Continuing onto a player that was able to offer his team with a pretty active, useful two-way presence, Christopher Curry. He’s a long, wiry guard prospect with a tight handle, strong penetration sense, and the ability to utilize both hands as well as anyone at camp. Curry is a quality teammate that shows a willingness to make the extra pass whenever available. Next in his development process is working on his overall shot mechanics, as it would likely make him a more consistent perimeter shooter. Coach Walker on Curry: “Christopher has a nice feel for the game. He’s crafty, can penetrate, and handles it well. He takes and makes the open shot and does a solid job at getting his teammates involved. He was able to showcase his grit on defense. When motivated and not overthinking, he is at his absolute best. He can continue to work on keeping it simple and making the best play.” Curry quietly went about his business during camp and enjoyed a pretty productive showing as a result, so it’ll be interesting to see his progression going forward.
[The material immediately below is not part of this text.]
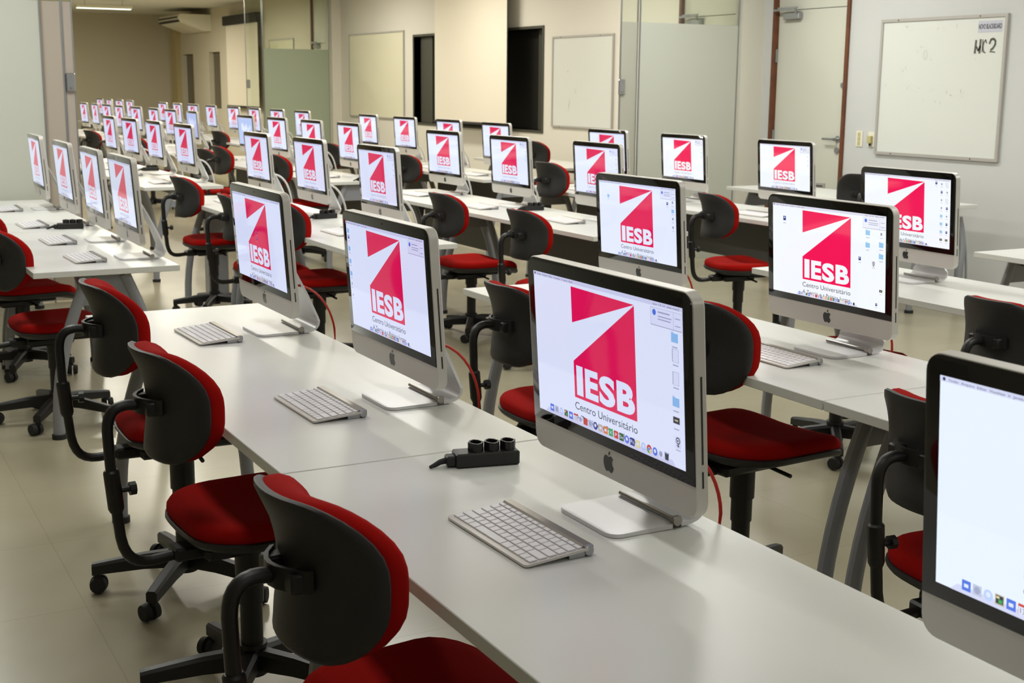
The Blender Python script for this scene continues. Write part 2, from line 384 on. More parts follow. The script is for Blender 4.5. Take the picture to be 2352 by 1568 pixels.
SCR = {
 'centre': screen_mesh('screen', 'centre', right=[('folder', .955, .19, .02), ('doc', .958, .30, .02), ('doc', .958, .44, .02), ('folder', .955, .585, .02), ('photo', .955, .70, .019), ('symbol', .962, .835, .017)]),
 'second': screen_mesh('screen', left=[('folder', .03, .09, .015), ('dark', .03, .15, .014), ('folder', .03, .26, .015), ('folder', .03, .38, .015), ('folder', .03, .50, .015), ('small', .03, .60, .012), ('small', .03, .71, .01)]),
 'third': screen_mesh('screen', left=[('dark', .47, .42, .013), ('dark', .47, .49, .013)], notifier=False),
 'rear_right': screen_mesh('screen', left=[('dark', .115, .16, .018)], right=[('folder', .855, .19, .018), ('folder', .855, .32, .018), ('small', .965, .19, .014), ('folder', .965, .30, .018), ('folder', .965, .42, .018), ('dark', .79, .475, .014), ('symbol', .905, .51, .014), ('photo', .965, .78, .012), ('dark', .93, .93, .011)]),
 'rear_left': screen_mesh('screen', left=[('folder', .13, .20, .014)], right=[('dark', .90, .20, .014), ('small', .965, .18, .016), ('folder', .965, .29, .015), ('small', .965, .39, .016), ('small', .965, .50, .016)]),
 'wall_side': screen_mesh('screen', right=[('dark', .845, .06, .015)] + [(k, .905, .07 + .115 * q, .014) for q, k in enumerate(['small', 'dark', 'small', 'small', 'folder', 'folder', 'folder', 'photo'])] + [(k, .965, .07 + .115 * q, .014) for q, k in enumerate(['doc', 'small', 'doc', 'dark', 'small', 'dark', 'dark', 'photo'])], notifier=False),
 'plain': screen_mesh('screen', right=[('small', .965, .12 + .11 * q, .012) for q in range(4)], notifier=False, detail=False),
 'plain_note': screen_mesh('screen', right=[('small', .965, .22 + .1 * q, .012) for q in range(3)], notifier=True, detail=False),
 'edge': screen_mesh('screen', 'centre', notifier=False),
 'blank': screen_mesh('screen', notifier=False, logo=False, detail=False),
}
APPLE = [(0.0, .30), (.10, .33), (.20, .38), (.30, .37), (.40, .31), (.46, .24), (.37, .16), (.33, .04), (.35, -.08), (.43, -.18), (.48, -.22), (.42, -.36), (.33, -.48), (.24, -.52), (.13, -.48), (.02, -.45), (-.09, -.48), (-.19, -.52), (-.29, -.46), (-.38, -.33), (-.45, -.14), (-.46, .04), (-.42, .20), (-.33, .32), (-.22, .37), (-.10, .34)]
LEAF = [(.02, .40), (.03, .50), (.08, .58), (.16, .64), (.20, .62), (.18, .52), (.12, .44)]
BW, BT, BB = 0.528, 0.45, 0.077     # body width, top and bottom above the desk
CHINZ = 0.1345                       # bottom edge of the black glass
def make_computer():
    root = empty('desktop_computer')
    H = BT - BB; zc = (BT + BB) / 2
    def ring(inset, dx, rad): return [face(y, zc + z, dx) for y, z in rrect(BW - 2 * inset, H - 2 * inset, rad, 6)]
    b = MB()
    b.rings([ring(.001, 0, .0245), ring(0, .0012, .0255), ring(0, .021, .0255), ring(.003, .0245, .024), ring(.03, .030, .03), ring(.09, .043, .05), ring(.15, .048, .03)][::-1])
    b.build('housing', M_alu, root)
    g = MB(); hh = BT - .0022 - CHINZ; zz = CHINZ + hh / 2
    pts = rrect(BW - .0044, hh, (.0235, .0235, 0, 0), 6)
    g.rings([[face(y, zz + z, -.0016) for y, z in pts], [face(y, zz + z, .0008) for y, z in pts]][::-1], cap0=False)
    g.rings([[face(y, zz + z, -.0016) for y, z in pts]] * 1 + [[face(y * .9999, zz + z * .9999, -.00161) for y, z in pts]], cap0=False)
    g.build('bezel', M_bezel, root)
    c = MB(); c.cyl(face(0, BT - .013, -.0018), face(0, BT - .013, -.0022), .0022, n=10); c.build('webcam', M_slot, root)
    s = D.objects.new('screen', SCR['plain']); col.objects.link(s); s.parent = root
    e = MB()
    for out in (APPLE, LEAF): e.prism(out, lambda y, z: face(-y * .034, .107 + z * .034, .0003), lambda y, z: face(-y * .034, .107 + z * .034, -.0006))
    e.build('apple_emblem', M_emblem, root)
    sl = MB(); sl.quad(face(-BW / 2 - .0004, .315, .011), face(-BW / 2 - .0004, .315, .0145), face(-BW / 2 - .0004, .17, .0145), face(-BW / 2 - .0004, .17, .011))
    sl.build('disc_slot', M_slot, root, smooth=0)
    sl = MB(); sl.quad(face(-BW / 2 - .0004, .158, .011), face(-BW / 2 - .0004, .158, .0145), face(-BW / 2 - .0004, .13, .0145), face(-BW / 2 - .0004, .13, .011))
    sl.build('card_slot', M_slot, root, smooth=0)
    # stand: one bent sheet
    prof = [(-.048, .0045), (-.046, .006), (.095, .0065)] + bez((.10, .0065), (.135, .0065), (.150, .016), (.146, .048), 8) + [(.120, .115), (.085, .19), (.052, .255)]
    st = MB(); rr = []; wd = .094
    for k, (x, z) in enumerate(prof):
        p0 = Vector(prof[max(k - 1, 0)]); p1 = Vector(prof[min(k + 1, len(prof) - 1)]); d = (p1 - p0).normalized(); n = Vector((-d.y, d.x)); th = .0035
        rr.append((Vector((x, z)) + n * th, Vector((x, z)) - n * th))
    ys = [-wd, wd]
    ring_ = []
    for k, (a, b2) in enumerate(rr):
        ww = wd - (0.0 if k > 1 else (.022 if k == 0 else .016))
        if k > 10: ww = wd - .012 * (k - 10)
        ring_.append([(a.x, -ww, a.y), (a.x, ww, a.y), (b2.x, ww, b2.y), (b2.x, -ww, b2.y)])
    # rounded front corners
    ext = []
    for t in range(6):
        an = PI / 2 * t / 5; x = -.048 + .024 * (1 - math.sin(an)); ww = wd - .026 * (1 - math.cos(an))
        ext.append((x, ww))
    ext = ext[::-1]
    front = [[(x, -ww, .0075), (x, ww, .0075), (x, ww, .0008), (x, -ww, .0008)] for x, ww in reversed(ext)]
    front = sorted(front, key=lambda q: q[0][0])
    ring_[2] = [(.095, -wd, .0095), (.095, wd, .0095), (.095, wd, .0008), (.095, -wd, .0008)]
    st.rings(front + ring_[2:]); st.build('stand', M_alu2, root, smooth=40)
    lb = MB(); lb.cyl((.088, -.094, .0145), (.088, .088, .0145), .0042, n=12); lb.cyl((.088, -.098, .0145), (.088, -.094, .0145), .009, n=12); lb.box(.080, .098, -.094, -.082, .001, .02)
    lb.build('lock_bar', M_bar, root)
    return root
comp0 = make_computer(); remember(comp0)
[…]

#48: 5’8 ’25 Tyson Ray (Irmo)

Next, we look at a player that was arguably the most lethal shooting threat on this team, Tyson Ray. He’s a long, wiry wing prospect that knows his identity extremely well as a three-level scorer and spot-up threat. Ray moves well without the ball, but can also create for himself or others off the dribble while containing his assignment effectively on defense. Next in his development process is working to become quicker, as it would make him a better penetrating threat. Coach Walker on Ray: “Tyson has a very smooth game and is very skilled. He has a nice jumper and is aggressive at going to the rim. His court vision kept the defense guessing on what he would do. With constant work on quickness, rebounding, and athleticism, he’s going to take his game to the next level. He had a great attitude, was coachable, and made the right plays. I’m looking forward to his growth as a player.” Ray displayed a lot of appeal during camp and should have folks excited for his continued growth.


#54: 5’10 ’26 Treven Raymon (Rock Hill)

Finishing up, we look at a player that possesses an exceptional crossroads between productivity and long-term upside, Treven Raymon. He’s a long, wiry, athletic forward prospect that already knows how to affect the action on both ends of the floor. Raymond moves very well for his size and was able to alter an abundance of shots around the basket. Next in his development process is working on his involvement as a rebounder, as he has the necessary tools to control the glass on both ends. Coach Walker on Raymon: “Treven has a long frame with tremendous upside. He gets to the basket at will and anytime he wants. He has a nice jumper, inside and out. He showed a variety of moves on offense. Defensively, he was able to help in the passing lanes and block shots with his long arms. He will become a threat on both sides of the ball with consistent work. When motivated, he’s a force to be reckoned with. Once his athleticism kicks in, he will become a great talent.” Raymon is truly just beginning to scratch the surface of his long-term abilities and will be worth monitoring over the coming years.